GIVEN REQUEST: Set down the listing below verbatim, but only from its first line through the line containing "T.finish('willow_tree',[bark2,lm_small],.36,ST2)".

DATA EXTRACT:
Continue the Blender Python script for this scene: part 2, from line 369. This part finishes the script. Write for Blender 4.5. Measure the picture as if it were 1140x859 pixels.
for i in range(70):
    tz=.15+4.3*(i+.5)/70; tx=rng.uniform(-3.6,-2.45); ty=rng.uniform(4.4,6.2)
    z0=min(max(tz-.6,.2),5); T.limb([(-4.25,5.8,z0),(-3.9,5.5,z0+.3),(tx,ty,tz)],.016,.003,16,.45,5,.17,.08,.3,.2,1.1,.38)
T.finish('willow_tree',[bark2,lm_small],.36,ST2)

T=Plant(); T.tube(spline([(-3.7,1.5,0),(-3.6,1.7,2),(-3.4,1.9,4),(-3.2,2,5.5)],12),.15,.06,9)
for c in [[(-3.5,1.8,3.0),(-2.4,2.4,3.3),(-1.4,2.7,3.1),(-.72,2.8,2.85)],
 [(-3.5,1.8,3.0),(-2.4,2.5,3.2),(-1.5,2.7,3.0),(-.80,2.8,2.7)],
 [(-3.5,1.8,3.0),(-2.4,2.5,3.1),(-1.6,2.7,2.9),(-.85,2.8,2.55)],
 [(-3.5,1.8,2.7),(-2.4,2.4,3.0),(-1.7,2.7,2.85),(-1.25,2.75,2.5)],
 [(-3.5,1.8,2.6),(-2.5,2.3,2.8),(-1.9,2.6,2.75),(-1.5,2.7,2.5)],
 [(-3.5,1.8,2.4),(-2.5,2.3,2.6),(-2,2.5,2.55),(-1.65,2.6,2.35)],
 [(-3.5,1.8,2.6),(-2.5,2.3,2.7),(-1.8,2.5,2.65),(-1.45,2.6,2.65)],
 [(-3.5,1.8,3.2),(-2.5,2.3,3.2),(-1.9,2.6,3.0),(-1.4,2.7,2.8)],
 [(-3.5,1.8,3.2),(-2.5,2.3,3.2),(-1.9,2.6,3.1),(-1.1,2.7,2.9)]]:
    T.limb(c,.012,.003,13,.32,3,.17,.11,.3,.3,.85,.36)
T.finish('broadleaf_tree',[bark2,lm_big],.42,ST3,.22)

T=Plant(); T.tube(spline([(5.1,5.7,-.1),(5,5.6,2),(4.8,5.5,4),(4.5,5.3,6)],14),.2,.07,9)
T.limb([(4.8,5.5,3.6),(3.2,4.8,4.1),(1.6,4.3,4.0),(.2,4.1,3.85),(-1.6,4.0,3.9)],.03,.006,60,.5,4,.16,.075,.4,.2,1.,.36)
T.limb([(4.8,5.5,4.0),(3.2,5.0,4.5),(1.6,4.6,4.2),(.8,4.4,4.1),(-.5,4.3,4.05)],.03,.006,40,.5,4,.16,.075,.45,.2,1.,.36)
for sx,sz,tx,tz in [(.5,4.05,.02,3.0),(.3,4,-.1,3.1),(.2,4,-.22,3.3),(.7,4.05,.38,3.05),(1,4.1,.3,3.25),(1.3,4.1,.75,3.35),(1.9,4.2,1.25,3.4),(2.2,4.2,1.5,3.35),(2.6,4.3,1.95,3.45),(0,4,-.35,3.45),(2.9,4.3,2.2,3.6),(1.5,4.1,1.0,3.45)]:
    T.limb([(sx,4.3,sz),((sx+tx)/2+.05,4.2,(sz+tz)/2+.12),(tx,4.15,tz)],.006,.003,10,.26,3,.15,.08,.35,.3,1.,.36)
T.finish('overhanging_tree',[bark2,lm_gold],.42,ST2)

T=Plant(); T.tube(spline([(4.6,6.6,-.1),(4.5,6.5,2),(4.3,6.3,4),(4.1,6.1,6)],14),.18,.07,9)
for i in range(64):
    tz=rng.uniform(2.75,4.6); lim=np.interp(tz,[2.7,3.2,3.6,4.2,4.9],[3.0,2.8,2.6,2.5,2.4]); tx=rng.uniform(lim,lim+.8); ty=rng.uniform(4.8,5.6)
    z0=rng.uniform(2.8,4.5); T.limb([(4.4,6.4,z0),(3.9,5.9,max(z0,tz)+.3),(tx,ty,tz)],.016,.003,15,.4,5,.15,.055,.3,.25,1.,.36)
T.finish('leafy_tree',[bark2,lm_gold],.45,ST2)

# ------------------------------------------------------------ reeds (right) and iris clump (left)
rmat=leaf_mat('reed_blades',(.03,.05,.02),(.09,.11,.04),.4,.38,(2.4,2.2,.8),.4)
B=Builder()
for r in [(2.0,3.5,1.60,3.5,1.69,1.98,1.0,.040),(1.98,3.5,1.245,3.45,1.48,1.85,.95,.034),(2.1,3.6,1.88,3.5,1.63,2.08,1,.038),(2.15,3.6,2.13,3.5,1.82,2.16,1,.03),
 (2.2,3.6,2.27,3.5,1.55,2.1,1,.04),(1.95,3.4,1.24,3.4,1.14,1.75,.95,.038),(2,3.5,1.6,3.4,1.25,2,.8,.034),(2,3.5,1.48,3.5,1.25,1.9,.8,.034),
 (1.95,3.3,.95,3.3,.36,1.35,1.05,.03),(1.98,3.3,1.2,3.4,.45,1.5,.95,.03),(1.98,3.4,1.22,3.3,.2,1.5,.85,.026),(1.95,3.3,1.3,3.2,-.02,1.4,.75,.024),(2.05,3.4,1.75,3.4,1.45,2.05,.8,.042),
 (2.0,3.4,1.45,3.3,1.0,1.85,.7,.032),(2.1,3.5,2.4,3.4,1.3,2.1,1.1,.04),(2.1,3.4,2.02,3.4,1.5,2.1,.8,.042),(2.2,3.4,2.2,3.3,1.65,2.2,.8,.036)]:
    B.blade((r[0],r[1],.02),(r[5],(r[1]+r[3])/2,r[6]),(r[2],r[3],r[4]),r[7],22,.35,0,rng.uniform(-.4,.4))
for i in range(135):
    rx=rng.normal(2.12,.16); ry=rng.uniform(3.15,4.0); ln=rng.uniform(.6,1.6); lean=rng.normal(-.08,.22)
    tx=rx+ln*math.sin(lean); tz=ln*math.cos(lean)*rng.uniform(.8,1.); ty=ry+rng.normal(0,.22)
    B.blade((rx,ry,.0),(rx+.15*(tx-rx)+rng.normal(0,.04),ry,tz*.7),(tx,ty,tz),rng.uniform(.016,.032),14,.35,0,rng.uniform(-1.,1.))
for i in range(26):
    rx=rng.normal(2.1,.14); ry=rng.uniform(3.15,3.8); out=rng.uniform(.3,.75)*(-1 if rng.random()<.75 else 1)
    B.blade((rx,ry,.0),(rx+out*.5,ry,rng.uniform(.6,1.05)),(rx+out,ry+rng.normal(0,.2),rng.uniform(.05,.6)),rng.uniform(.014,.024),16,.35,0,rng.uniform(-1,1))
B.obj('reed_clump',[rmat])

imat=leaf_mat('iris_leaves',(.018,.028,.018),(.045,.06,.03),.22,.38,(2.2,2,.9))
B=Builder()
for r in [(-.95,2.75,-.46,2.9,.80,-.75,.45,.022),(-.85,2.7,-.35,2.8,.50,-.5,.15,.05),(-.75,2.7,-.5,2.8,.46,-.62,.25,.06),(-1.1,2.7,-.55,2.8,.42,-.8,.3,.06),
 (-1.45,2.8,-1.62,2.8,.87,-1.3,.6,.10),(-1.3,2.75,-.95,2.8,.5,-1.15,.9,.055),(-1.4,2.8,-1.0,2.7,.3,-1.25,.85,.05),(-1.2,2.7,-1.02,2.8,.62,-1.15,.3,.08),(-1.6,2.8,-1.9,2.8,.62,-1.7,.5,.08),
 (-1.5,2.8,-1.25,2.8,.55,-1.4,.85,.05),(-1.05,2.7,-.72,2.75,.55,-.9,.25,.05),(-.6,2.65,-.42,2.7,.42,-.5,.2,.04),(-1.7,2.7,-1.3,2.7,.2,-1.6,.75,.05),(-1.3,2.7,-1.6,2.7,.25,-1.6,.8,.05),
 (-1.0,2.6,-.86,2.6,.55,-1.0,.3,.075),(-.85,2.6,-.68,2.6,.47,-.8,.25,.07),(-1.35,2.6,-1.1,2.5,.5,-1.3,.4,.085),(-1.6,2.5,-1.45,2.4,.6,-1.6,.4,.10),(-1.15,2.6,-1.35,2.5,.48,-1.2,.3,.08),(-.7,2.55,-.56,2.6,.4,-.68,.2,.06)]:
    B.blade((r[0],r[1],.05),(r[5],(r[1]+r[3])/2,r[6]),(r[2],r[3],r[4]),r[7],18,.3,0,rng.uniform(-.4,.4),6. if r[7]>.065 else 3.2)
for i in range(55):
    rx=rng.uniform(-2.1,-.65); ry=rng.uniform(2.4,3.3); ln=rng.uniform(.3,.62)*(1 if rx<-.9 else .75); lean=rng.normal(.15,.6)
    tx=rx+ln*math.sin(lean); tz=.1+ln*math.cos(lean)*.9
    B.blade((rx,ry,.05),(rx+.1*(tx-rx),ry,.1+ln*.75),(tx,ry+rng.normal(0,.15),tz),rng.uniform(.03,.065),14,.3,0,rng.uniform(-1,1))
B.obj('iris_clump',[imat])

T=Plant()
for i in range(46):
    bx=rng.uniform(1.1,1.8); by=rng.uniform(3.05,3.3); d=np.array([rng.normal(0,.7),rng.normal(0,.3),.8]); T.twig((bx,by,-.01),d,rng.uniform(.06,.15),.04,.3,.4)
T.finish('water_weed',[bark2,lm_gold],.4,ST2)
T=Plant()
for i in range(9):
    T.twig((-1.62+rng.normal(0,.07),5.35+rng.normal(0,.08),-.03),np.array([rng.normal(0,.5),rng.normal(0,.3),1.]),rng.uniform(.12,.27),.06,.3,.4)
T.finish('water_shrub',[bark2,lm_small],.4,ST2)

SOLUTION FOR THIS PROBLEM:
Continue the Blender Python script for this scene: part 2, from line 369. This part finishes the script. Write for Blender 4.5. Measure the picture as if it were 1140x859 pixels.
for i in range(70):
    tz=.15+4.3*(i+.5)/70; tx=rng.uniform(-3.6,-2.45); ty=rng.uniform(4.4,6.2)
    z0=min(max(tz-.6,.2),5); T.limb([(-4.25,5.8,z0),(-3.9,5.5,z0+.3),(tx,ty,tz)],.016,.003,16,.45,5,.17,.08,.3,.2,1.1,.38)
T.finish('willow_tree',[bark2,lm_small],.36,ST2)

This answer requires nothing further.